The Democrats’
Election-Year Stunts

You know you are either getting somewhere or losing ground fast when the Democrats begin to exploit your slogans during an election year. Howard Dean, the Democratic National Committee chair, last weekend plugged the necessity of pulling troops out of Iraq by year’s end. But his plea couldn’t carry less weight – for his party doesn’t agree with the doc.

“The Republicans don’t have a plan,” Dean said in his party’s weekly radio address. “‘Stay the course’ is not a plan. Saying the problems in Iraq will be left to the next president, is not a plan. … We believe that we ought to focus on training, logistics, and counterterrorism, and we can do that with a redeployment of our troops.”

It took a while for Howard Dean and a few other Democrats to come around to Rep. John Murtha’s call to redeploy troops throughout the region. Yet, even though Dean complains that the Republicans don’t have a plan to pull out troops, he fails to address the reality that the Democrats still don’t have one either. In fact, most of Dean’s colleagues have yet to embrace Murtha’s call, as the failed bills in the Senate proved last week. In a round of embarrassing votes, the Democrats heartily embraced Bush’s prolonged occupation.

In the first set of tallies, the Democrats overwhelming opposed a timetable for withdrawal, shooting down John Kerry’s lethargic proposal to get troops out by July 2007. In the second, even less significant request, Democrats folded again and failed to adopt a plan for redeployment of U.S. armed forces from Iraq.

A broken party, like that of the Democrats, will never be able to challenge the stubbornness of the Republican establishment, which is nearly unwavering in its call for more war and occupation.

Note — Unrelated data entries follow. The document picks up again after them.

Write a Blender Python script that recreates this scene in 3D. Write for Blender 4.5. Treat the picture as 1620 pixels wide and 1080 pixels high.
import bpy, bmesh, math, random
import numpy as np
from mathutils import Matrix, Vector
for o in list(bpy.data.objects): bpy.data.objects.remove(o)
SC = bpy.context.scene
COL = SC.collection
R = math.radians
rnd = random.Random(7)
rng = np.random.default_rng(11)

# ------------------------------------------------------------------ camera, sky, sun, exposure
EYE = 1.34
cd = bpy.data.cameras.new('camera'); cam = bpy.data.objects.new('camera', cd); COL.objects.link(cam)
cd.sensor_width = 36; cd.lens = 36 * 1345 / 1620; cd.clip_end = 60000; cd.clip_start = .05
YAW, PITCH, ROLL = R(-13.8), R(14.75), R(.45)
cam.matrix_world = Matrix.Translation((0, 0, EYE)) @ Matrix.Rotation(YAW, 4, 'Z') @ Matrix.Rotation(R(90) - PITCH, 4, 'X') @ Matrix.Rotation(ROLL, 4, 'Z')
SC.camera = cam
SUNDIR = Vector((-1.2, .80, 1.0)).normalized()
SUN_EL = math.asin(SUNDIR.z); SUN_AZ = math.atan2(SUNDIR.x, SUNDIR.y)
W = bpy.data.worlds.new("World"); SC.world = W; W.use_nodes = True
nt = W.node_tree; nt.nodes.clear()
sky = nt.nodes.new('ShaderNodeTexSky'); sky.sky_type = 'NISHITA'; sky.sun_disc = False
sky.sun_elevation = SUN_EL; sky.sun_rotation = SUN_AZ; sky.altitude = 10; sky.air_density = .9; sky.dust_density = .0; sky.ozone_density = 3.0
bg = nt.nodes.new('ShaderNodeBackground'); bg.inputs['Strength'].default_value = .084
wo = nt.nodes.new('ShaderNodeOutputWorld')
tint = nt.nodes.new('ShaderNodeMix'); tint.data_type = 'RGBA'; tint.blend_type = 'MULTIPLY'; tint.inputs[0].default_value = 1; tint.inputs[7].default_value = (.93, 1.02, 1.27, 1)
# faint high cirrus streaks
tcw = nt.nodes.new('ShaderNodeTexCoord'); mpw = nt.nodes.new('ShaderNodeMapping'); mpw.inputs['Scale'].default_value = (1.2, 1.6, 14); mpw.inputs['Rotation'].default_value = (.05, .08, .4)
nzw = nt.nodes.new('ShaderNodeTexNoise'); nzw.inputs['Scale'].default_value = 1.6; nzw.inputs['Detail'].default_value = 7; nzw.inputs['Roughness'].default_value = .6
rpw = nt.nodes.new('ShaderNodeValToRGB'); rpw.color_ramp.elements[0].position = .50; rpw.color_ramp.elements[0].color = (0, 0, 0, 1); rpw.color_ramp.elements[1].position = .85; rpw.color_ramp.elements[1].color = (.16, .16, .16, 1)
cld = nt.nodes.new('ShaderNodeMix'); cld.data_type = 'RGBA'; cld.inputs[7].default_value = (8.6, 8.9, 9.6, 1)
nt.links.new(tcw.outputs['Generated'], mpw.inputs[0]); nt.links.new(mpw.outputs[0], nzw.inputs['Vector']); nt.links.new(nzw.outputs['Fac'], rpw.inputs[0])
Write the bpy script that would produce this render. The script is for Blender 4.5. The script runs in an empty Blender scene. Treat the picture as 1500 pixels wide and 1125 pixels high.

Here in New York, Jonathan Tasini is gaining support among a large majority of antiwar Democrats, garnering praise from The New York Times to Amy Goodman’s popular Democracy Now! But as eyes turn toward Tasini’s anti-Hillary campaign, the majority of antiwar New Yorkers are ignoring the largest third-party challenge to Sen. Clinton’s war agenda, and it’s hurting the movement that was finally taking shape. Howie Hawkins, who is running on the Green Party line, has been virtually ignored by the mainstream and even independent press. Hawkins is planning on challenging Clinton all the way up to Election Day, while Tasini’s campaign will come to a screeching halt after the primary election.

Tasini’s bid is indicative of what’s so utterly wrong with the Democratic Party and those who believe they can make change by working within its ranks. Any glimmer of hope siphons dissent: Hope of getting Democrats to “redeploy” siphons dissent. Hope they can mount an internal battle against war hawks like Clinton siphons dissent. The Democrats in general, siphon dissent.

And that is exactly what party brass in Washington desire. They hope the antiwar movement will see the recent attempts to espouse a consistent stance against the war as a sign that the tides are changing. But the tides aren’t changing. Nor is the direction of the Democratic Party or this war, no matter what Howard Dean, John Kerry, or Jonathan Tasini may have us believe.